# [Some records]

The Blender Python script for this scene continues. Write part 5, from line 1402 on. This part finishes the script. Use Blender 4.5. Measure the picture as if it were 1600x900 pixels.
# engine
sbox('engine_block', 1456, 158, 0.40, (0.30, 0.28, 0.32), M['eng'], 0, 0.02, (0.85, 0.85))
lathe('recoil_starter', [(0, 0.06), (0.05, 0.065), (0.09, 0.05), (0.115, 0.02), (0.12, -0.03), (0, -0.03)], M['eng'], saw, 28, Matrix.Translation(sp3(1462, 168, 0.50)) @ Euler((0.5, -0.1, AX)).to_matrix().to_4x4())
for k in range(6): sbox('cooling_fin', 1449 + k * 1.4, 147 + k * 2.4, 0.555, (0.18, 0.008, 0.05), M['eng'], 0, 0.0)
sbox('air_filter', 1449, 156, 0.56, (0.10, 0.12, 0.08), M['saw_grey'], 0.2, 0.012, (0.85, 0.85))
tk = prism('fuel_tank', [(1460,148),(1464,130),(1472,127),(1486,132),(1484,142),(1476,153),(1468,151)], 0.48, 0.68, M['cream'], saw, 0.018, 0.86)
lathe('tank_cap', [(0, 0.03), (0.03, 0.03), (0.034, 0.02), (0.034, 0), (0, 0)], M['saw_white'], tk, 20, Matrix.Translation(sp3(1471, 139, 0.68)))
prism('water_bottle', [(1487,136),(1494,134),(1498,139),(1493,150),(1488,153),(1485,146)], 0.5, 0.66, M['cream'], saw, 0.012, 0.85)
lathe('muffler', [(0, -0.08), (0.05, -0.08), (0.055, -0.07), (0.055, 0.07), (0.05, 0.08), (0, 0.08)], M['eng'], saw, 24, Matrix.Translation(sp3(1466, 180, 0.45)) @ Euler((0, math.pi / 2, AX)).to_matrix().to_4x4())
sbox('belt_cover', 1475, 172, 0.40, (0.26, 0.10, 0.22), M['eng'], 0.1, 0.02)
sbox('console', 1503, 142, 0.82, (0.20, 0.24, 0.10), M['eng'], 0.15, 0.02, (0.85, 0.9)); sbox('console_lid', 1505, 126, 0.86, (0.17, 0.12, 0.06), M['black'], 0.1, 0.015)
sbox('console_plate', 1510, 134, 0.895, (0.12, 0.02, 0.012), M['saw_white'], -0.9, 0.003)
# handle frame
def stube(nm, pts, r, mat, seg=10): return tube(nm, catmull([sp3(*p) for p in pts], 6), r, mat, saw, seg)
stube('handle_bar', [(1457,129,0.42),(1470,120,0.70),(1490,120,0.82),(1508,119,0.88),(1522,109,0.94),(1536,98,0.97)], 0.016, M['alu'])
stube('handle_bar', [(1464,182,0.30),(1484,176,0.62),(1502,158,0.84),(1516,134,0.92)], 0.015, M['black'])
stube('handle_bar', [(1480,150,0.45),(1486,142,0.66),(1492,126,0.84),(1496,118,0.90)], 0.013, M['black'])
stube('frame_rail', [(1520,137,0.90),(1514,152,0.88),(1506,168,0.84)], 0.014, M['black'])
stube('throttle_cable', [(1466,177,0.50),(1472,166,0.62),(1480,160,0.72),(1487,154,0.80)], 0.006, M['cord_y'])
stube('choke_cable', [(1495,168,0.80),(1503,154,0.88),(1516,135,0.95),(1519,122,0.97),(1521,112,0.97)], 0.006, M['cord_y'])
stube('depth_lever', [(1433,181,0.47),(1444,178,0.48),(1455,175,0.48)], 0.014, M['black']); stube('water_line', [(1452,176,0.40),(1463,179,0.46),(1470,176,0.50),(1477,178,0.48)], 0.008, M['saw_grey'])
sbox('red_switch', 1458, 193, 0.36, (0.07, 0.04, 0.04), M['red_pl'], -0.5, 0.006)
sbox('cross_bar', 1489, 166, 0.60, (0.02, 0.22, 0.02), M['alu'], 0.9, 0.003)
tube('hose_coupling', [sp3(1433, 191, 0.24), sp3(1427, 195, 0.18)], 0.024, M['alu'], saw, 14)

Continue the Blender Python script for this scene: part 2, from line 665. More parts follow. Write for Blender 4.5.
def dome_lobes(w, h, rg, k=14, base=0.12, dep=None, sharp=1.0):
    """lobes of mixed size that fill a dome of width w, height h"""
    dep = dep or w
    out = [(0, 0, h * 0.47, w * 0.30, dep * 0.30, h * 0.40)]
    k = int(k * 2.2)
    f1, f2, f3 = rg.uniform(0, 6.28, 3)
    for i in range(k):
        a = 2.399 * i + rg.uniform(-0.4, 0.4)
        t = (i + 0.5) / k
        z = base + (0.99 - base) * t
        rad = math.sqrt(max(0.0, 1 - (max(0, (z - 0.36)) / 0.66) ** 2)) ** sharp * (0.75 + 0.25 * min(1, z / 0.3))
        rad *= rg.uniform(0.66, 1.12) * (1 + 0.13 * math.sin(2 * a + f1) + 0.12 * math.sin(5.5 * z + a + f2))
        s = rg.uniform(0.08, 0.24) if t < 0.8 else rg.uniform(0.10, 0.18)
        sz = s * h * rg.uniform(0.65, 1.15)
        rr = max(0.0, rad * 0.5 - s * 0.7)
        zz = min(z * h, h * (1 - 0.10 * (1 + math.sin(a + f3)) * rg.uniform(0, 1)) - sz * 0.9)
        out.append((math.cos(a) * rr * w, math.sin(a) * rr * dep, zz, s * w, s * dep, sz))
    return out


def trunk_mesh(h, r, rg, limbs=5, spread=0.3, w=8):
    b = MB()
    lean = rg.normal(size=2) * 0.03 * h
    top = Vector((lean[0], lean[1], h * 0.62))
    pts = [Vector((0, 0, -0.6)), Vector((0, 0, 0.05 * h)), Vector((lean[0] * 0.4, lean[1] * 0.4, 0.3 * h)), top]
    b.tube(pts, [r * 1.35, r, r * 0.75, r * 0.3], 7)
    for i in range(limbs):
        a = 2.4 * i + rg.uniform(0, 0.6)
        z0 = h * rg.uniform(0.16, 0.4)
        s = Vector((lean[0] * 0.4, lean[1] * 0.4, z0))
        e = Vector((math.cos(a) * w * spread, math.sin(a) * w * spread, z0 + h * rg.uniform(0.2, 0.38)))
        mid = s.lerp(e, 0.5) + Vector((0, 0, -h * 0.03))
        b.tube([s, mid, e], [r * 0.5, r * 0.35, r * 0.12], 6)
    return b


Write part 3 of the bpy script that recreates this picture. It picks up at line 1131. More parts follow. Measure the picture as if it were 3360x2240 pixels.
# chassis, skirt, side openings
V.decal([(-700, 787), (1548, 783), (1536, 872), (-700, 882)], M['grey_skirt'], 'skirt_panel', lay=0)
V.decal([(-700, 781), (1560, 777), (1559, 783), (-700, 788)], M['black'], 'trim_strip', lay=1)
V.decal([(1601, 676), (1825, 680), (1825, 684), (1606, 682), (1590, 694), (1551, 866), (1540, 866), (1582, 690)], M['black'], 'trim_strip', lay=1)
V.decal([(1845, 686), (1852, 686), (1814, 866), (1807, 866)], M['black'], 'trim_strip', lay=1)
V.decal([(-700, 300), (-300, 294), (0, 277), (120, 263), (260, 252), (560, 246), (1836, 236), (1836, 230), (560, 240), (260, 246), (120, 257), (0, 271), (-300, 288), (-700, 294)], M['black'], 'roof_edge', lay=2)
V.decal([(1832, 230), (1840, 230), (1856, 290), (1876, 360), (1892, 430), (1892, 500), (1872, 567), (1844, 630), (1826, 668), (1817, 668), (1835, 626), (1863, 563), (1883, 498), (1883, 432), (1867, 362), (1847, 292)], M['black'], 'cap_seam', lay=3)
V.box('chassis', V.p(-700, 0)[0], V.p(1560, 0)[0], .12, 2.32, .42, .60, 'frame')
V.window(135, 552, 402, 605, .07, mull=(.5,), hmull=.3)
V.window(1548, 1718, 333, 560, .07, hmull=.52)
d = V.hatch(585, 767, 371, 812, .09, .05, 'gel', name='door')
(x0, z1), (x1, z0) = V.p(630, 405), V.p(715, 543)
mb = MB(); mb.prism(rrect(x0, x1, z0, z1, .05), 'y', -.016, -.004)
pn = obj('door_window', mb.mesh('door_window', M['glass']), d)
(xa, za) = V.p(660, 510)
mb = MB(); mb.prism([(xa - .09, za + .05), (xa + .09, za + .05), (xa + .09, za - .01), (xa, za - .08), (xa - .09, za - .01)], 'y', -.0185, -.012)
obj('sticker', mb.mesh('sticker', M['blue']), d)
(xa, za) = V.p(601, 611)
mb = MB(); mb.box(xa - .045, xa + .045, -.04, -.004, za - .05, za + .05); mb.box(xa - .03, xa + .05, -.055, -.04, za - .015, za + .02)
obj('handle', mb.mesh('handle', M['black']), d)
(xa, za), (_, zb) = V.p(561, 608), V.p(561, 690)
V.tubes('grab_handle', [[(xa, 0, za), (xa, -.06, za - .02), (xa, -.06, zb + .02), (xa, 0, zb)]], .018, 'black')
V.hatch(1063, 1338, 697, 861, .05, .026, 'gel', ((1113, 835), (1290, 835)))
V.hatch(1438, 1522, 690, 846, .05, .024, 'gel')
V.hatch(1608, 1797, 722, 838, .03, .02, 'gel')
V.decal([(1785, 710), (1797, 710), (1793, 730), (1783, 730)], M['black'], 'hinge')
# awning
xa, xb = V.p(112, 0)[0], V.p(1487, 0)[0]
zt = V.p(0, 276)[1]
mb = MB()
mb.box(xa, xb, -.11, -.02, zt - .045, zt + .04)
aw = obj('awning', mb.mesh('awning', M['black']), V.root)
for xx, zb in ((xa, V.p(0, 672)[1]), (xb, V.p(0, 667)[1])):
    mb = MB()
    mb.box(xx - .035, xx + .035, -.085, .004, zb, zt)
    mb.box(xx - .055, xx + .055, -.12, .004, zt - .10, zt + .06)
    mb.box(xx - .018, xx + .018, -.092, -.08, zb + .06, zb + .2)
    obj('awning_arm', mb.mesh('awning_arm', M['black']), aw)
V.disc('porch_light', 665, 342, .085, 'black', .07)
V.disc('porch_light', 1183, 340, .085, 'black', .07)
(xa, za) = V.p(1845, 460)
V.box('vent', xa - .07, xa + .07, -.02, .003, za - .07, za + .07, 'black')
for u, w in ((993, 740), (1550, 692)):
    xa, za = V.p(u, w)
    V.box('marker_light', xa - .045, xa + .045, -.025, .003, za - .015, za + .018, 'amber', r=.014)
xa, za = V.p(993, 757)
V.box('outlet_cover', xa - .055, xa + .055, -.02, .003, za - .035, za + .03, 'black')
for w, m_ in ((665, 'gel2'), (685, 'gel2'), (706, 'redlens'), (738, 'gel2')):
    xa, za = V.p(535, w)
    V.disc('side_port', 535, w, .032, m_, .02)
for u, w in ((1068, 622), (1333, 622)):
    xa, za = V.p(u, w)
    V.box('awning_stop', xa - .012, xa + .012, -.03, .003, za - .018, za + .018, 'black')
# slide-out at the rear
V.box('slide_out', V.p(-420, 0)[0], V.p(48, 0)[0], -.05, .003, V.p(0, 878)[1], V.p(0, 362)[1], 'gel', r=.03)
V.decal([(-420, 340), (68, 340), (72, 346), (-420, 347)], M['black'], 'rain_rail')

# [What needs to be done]
Look through the entries and find each line that has the string "were". Copy those lines.

# [Expected answer]
The Blender Python script for this scene continues. Write part 5, from line 1402 on. This part finishes the script. Use Blender 4.5. Measure the picture as if it were 1600x900 pixels.
Write part 3 of the bpy script that recreates this picture. It picks up at line 1131. More parts follow. Measure the picture as if it were 3360x2240 pixels.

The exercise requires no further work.